§ Task statement
Retype exactly the lines from the first one through the line with "mb = MB(); mb.box(XW-.055,XW-.037,7.40,7.70,2.5,2.90,M_wall);", including both ends; skip any pictures.

§ Dataset section
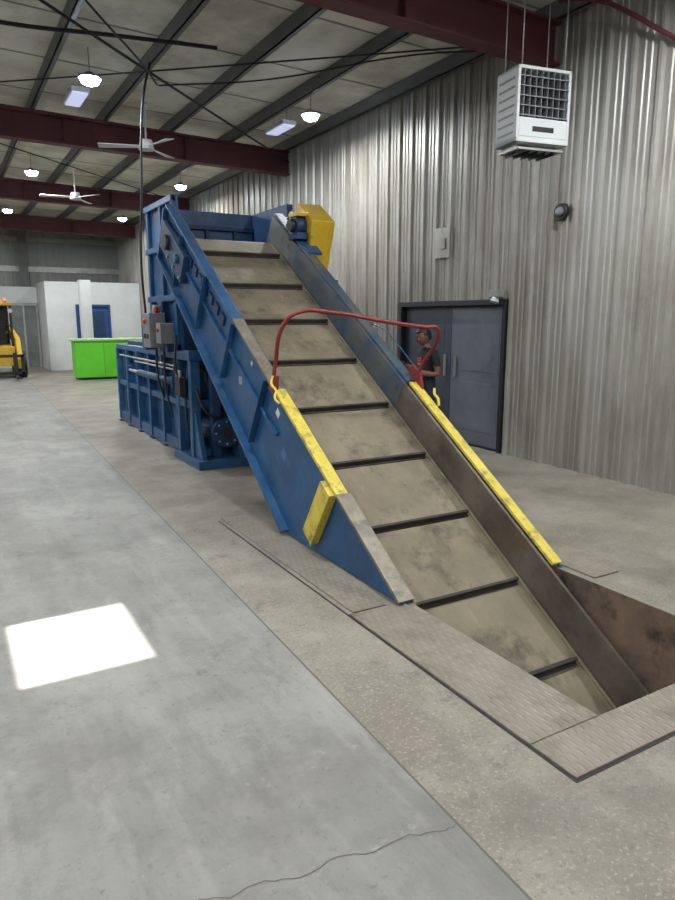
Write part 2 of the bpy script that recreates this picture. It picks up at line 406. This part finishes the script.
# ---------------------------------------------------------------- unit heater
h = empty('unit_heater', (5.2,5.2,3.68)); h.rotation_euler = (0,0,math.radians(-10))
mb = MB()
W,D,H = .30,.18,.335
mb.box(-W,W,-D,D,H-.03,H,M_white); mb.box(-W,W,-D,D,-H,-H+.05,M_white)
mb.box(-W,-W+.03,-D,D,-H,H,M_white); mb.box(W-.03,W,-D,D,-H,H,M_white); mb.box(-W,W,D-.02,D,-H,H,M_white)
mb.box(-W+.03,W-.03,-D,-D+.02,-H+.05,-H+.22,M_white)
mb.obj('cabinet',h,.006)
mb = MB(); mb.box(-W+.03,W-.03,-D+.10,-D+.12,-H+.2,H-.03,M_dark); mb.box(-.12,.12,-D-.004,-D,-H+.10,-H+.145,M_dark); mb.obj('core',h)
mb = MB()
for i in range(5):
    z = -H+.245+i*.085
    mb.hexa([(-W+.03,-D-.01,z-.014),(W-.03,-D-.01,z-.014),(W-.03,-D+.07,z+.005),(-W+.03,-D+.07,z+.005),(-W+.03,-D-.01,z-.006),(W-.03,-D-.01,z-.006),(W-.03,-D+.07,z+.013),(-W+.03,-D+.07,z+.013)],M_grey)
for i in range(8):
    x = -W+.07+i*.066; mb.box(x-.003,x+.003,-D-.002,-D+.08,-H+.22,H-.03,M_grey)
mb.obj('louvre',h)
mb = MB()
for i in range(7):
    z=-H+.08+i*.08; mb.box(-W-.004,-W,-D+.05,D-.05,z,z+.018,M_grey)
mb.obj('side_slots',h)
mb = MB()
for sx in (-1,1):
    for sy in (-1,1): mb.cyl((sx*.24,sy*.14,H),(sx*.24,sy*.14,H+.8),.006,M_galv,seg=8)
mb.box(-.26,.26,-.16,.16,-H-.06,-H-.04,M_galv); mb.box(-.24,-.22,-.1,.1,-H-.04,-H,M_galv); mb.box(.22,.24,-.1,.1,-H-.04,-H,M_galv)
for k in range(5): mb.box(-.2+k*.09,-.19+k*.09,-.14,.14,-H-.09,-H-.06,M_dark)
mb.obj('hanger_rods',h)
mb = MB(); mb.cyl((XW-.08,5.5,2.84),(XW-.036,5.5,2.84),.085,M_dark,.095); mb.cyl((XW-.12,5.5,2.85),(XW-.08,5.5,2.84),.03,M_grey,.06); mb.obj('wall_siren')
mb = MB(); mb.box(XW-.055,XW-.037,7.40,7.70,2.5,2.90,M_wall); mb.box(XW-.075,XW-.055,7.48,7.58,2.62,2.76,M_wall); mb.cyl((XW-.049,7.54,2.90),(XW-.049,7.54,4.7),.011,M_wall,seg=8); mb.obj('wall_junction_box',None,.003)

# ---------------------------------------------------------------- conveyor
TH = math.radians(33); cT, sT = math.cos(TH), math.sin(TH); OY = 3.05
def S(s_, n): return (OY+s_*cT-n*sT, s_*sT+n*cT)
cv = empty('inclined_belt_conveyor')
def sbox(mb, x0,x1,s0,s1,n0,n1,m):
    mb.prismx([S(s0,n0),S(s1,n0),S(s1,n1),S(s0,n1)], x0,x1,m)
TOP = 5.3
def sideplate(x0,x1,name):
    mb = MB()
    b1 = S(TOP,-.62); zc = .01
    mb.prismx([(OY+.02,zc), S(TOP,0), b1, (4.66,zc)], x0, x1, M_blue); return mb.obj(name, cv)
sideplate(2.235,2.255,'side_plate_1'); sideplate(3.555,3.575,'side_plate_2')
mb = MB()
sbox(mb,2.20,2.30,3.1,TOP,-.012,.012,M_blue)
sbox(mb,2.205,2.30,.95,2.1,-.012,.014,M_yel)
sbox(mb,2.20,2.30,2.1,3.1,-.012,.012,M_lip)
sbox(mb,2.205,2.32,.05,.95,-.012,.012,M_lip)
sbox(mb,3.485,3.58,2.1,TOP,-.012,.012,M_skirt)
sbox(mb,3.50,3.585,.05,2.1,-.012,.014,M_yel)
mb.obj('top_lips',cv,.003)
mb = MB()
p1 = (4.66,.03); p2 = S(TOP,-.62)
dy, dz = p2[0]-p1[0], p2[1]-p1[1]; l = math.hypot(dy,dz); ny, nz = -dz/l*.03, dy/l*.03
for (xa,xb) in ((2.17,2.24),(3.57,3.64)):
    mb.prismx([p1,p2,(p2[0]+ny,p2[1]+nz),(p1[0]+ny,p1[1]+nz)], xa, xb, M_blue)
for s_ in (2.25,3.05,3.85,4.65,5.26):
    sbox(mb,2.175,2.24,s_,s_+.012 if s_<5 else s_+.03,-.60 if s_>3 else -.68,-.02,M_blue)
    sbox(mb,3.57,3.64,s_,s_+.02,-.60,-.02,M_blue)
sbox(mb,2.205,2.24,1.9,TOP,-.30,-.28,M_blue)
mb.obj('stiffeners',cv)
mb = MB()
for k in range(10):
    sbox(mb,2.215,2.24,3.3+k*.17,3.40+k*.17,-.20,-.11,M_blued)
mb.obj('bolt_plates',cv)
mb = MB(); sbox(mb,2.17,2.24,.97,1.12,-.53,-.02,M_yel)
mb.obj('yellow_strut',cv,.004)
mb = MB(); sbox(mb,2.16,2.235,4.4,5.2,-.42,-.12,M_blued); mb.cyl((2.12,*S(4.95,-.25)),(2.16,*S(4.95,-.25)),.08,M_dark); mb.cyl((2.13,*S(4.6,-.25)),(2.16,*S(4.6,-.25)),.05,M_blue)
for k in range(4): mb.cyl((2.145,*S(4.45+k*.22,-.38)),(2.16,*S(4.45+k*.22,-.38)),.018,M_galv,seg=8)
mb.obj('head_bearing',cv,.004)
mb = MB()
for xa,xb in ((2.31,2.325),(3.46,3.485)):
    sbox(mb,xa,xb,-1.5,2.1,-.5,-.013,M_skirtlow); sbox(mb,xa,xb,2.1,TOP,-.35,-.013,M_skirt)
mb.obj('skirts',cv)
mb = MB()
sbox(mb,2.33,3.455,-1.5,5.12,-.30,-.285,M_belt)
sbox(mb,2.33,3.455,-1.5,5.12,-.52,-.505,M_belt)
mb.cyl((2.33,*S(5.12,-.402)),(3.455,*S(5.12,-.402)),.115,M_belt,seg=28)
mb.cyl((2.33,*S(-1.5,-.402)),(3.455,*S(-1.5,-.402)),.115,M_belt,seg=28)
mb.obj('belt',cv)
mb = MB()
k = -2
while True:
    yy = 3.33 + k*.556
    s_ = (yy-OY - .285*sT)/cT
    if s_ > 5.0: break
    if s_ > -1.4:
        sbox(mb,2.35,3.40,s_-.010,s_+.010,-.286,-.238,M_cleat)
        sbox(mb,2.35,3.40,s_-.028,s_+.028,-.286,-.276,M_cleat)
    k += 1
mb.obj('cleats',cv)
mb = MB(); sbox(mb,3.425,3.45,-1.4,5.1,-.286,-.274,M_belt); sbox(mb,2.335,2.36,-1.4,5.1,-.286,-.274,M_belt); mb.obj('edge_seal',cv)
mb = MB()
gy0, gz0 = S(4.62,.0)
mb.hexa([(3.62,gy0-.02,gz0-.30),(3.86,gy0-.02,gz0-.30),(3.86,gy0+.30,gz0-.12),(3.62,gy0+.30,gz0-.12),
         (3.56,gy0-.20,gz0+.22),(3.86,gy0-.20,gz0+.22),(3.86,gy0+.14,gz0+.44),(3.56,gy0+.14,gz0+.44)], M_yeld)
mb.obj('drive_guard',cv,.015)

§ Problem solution
Write part 2 of the bpy script that recreates this picture. It picks up at line 406. This part finishes the script.
# ---------------------------------------------------------------- unit heater
h = empty('unit_heater', (5.2,5.2,3.68)); h.rotation_euler = (0,0,math.radians(-10))
mb = MB()
W,D,H = .30,.18,.335
mb.box(-W,W,-D,D,H-.03,H,M_white); mb.box(-W,W,-D,D,-H,-H+.05,M_white)
mb.box(-W,-W+.03,-D,D,-H,H,M_white); mb.box(W-.03,W,-D,D,-H,H,M_white); mb.box(-W,W,D-.02,D,-H,H,M_white)
mb.box(-W+.03,W-.03,-D,-D+.02,-H+.05,-H+.22,M_white)
mb.obj('cabinet',h,.006)
mb = MB(); mb.box(-W+.03,W-.03,-D+.10,-D+.12,-H+.2,H-.03,M_dark); mb.box(-.12,.12,-D-.004,-D,-H+.10,-H+.145,M_dark); mb.obj('core',h)
mb = MB()
for i in range(5):
    z = -H+.245+i*.085
    mb.hexa([(-W+.03,-D-.01,z-.014),(W-.03,-D-.01,z-.014),(W-.03,-D+.07,z+.005),(-W+.03,-D+.07,z+.005),(-W+.03,-D-.01,z-.006),(W-.03,-D-.01,z-.006),(W-.03,-D+.07,z+.013),(-W+.03,-D+.07,z+.013)],M_grey)
for i in range(8):
    x = -W+.07+i*.066; mb.box(x-.003,x+.003,-D-.002,-D+.08,-H+.22,H-.03,M_grey)
mb.obj('louvre',h)
mb = MB()
for i in range(7):
    z=-H+.08+i*.08; mb.box(-W-.004,-W,-D+.05,D-.05,z,z+.018,M_grey)
mb.obj('side_slots',h)
mb = MB()
for sx in (-1,1):
    for sy in (-1,1): mb.cyl((sx*.24,sy*.14,H),(sx*.24,sy*.14,H+.8),.006,M_galv,seg=8)
mb.box(-.26,.26,-.16,.16,-H-.06,-H-.04,M_galv); mb.box(-.24,-.22,-.1,.1,-H-.04,-H,M_galv); mb.box(.22,.24,-.1,.1,-H-.04,-H,M_galv)
for k in range(5): mb.box(-.2+k*.09,-.19+k*.09,-.14,.14,-H-.09,-H-.06,M_dark)
mb.obj('hanger_rods',h)
mb = MB(); mb.cyl((XW-.08,5.5,2.84),(XW-.036,5.5,2.84),.085,M_dark,.095); mb.cyl((XW-.12,5.5,2.85),(XW-.08,5.5,2.84),.03,M_grey,.06); mb.obj('wall_siren')
mb = MB(); mb.box(XW-.055,XW-.037,7.40,7.70,2.5,2.90,M_wall); mb.box(XW-.075,XW-.055,7.48,7.58,2.62,2.76,M_wall); mb.cyl((XW-.049,7.54,2.90),(XW-.049,7.54,4.7),.011,M_wall,seg=8); mb.obj('wall_junction_box',None,.003)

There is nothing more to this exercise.